▶ WHAT TO DO:
Quote exactly the lines between the line containing "Write the bpy script that would produce this render. Write" and the line containing "HOR = 668.0", counting those two lines as part of the range. Leave the rest out.

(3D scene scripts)
—————

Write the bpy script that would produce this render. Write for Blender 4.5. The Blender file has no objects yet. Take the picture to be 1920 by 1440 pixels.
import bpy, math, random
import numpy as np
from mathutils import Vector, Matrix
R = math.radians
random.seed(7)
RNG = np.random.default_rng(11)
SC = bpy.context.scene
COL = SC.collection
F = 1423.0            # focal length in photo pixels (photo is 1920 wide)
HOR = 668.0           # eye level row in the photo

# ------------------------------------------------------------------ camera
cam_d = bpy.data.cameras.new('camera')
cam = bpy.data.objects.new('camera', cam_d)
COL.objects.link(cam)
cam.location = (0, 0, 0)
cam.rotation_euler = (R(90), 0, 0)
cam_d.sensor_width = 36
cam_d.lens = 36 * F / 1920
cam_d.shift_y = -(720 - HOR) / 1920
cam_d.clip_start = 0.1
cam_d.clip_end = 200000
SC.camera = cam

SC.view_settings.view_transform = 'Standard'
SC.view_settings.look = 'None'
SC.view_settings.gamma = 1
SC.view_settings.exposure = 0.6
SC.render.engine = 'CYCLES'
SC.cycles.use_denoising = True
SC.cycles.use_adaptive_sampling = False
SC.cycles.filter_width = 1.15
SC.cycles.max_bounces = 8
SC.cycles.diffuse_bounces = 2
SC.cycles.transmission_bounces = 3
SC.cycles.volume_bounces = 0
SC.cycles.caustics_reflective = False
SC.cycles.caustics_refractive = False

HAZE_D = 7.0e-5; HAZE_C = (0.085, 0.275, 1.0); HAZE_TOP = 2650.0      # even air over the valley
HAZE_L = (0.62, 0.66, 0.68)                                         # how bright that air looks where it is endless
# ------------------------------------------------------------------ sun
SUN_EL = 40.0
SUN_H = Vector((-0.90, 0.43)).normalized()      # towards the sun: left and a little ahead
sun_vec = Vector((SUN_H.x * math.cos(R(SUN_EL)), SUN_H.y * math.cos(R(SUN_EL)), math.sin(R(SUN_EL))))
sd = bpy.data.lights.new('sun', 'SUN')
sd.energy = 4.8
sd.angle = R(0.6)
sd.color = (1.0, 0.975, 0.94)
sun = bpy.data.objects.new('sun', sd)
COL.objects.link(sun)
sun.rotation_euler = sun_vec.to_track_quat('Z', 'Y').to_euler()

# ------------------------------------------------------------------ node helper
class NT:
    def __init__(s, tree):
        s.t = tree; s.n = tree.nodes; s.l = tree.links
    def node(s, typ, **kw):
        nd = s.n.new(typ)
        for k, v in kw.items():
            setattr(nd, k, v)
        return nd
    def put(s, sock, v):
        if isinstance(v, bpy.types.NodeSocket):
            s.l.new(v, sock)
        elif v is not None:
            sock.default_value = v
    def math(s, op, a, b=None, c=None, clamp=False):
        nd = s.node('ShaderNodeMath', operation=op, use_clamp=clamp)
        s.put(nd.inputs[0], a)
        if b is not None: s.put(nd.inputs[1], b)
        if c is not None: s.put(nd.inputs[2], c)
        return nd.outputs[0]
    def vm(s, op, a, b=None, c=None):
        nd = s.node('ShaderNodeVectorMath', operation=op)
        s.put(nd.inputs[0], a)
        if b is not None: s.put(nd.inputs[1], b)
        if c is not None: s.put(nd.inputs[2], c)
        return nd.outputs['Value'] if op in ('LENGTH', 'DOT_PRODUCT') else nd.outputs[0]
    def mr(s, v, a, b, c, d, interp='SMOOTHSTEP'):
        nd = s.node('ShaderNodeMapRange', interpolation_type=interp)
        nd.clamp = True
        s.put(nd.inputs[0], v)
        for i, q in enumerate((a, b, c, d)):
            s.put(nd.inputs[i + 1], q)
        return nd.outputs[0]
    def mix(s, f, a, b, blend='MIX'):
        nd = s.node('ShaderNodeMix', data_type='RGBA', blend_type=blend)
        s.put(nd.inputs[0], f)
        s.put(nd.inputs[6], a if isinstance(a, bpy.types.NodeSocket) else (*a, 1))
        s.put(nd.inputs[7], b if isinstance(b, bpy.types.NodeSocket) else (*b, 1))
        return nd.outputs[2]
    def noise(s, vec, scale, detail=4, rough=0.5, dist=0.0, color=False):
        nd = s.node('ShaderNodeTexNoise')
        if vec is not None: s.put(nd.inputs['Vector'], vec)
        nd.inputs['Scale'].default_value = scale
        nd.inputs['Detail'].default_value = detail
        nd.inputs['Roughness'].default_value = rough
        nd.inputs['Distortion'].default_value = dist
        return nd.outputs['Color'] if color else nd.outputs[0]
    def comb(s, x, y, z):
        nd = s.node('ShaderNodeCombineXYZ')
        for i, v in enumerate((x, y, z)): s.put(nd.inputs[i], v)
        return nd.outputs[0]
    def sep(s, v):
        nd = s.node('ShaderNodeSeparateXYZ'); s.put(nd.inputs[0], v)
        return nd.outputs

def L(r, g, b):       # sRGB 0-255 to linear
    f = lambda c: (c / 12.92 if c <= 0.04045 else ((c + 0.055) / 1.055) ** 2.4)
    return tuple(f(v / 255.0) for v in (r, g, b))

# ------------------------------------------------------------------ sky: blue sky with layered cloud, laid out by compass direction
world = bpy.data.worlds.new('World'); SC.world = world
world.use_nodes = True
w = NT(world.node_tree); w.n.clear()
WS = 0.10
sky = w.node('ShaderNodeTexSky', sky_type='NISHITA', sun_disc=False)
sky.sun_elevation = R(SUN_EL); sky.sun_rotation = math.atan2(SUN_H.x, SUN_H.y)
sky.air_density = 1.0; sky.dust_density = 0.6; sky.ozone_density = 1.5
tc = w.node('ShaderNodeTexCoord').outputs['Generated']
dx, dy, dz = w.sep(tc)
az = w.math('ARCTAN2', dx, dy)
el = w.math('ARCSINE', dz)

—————

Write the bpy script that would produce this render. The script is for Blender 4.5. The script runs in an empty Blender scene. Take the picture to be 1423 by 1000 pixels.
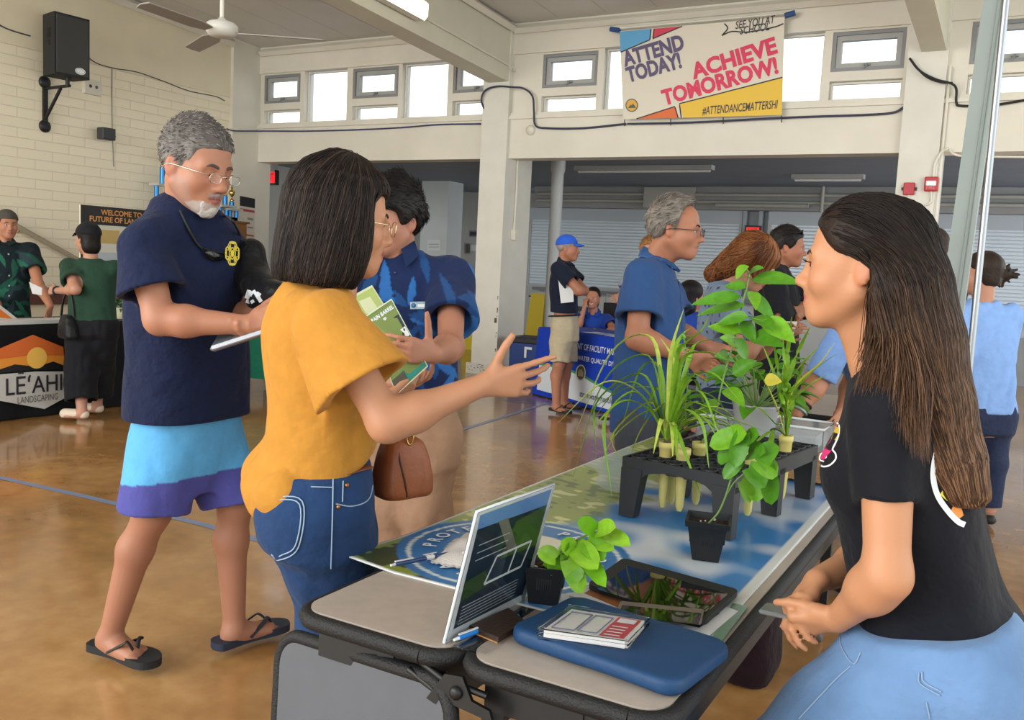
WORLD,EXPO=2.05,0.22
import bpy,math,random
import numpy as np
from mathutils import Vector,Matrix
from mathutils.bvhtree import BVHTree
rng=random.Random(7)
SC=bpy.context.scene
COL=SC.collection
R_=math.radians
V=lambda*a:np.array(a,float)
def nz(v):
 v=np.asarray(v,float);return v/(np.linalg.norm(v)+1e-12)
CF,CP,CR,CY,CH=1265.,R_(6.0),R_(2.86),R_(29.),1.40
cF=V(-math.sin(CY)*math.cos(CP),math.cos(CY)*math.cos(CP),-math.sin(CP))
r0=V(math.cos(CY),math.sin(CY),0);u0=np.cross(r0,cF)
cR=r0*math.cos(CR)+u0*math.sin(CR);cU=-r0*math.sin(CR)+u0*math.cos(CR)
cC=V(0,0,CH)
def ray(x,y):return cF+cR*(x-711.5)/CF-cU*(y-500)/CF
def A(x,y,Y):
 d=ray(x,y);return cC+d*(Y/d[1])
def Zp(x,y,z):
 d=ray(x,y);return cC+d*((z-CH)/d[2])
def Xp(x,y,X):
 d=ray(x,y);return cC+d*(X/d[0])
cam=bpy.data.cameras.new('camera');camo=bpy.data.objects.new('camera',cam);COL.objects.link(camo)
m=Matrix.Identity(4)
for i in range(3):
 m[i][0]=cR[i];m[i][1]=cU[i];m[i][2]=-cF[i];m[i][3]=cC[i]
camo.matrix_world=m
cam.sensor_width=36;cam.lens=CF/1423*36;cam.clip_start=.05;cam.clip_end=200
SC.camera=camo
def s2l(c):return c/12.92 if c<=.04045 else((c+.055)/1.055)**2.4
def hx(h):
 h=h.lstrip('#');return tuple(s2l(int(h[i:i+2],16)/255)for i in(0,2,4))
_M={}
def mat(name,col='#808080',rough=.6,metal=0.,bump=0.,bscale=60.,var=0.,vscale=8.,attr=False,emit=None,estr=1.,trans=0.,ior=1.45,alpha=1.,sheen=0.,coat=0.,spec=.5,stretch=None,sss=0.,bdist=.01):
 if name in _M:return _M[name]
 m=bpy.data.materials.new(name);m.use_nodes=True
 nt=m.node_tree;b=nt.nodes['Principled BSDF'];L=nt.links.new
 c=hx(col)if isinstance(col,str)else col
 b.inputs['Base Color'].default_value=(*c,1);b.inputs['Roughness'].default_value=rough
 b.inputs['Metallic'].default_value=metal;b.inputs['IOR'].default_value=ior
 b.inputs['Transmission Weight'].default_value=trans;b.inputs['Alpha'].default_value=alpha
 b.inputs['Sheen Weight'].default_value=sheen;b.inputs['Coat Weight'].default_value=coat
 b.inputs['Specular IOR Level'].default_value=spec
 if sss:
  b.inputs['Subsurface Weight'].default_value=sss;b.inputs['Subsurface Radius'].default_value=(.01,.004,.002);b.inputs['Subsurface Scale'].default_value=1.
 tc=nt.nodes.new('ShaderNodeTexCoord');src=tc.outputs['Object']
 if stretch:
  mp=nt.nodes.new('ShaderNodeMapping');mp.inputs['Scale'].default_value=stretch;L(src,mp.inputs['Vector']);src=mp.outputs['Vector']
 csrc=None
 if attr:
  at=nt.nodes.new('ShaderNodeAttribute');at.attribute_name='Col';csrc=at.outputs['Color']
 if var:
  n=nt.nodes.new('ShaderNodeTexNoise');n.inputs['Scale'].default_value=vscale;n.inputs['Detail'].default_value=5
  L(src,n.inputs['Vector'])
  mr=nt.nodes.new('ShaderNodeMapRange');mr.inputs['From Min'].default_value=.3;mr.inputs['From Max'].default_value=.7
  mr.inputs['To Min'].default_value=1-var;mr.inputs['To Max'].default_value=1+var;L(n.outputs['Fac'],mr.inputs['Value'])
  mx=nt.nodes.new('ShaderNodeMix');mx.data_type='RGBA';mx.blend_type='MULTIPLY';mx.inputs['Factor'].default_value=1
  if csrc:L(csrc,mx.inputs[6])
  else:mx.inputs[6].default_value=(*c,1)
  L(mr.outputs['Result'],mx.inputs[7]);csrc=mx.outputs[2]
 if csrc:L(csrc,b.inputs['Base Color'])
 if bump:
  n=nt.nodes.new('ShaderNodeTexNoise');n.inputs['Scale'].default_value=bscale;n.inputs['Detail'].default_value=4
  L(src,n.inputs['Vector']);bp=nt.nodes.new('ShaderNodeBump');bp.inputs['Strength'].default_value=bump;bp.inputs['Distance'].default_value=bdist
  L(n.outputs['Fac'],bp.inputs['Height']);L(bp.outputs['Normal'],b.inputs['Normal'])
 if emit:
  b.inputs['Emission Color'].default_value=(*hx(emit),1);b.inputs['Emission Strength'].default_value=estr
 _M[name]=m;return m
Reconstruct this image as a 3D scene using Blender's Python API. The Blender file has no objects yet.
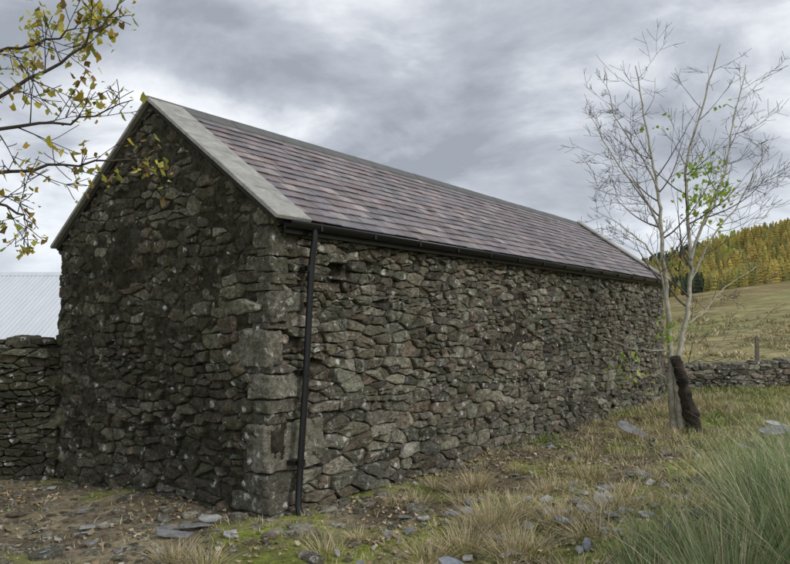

—————

▶ WRITTEN SOLUTION:
Write the bpy script that would produce this render. Write for Blender 4.5. The Blender file has no objects yet. Take the picture to be 1920 by 1440 pixels.
import bpy, math, random
import numpy as np
from mathutils import Vector, Matrix
R = math.radians
random.seed(7)
RNG = np.random.default_rng(11)
SC = bpy.context.scene
COL = SC.collection
F = 1423.0            # focal length in photo pixels (photo is 1920 wide)
HOR = 668.0           # eye level row in the photo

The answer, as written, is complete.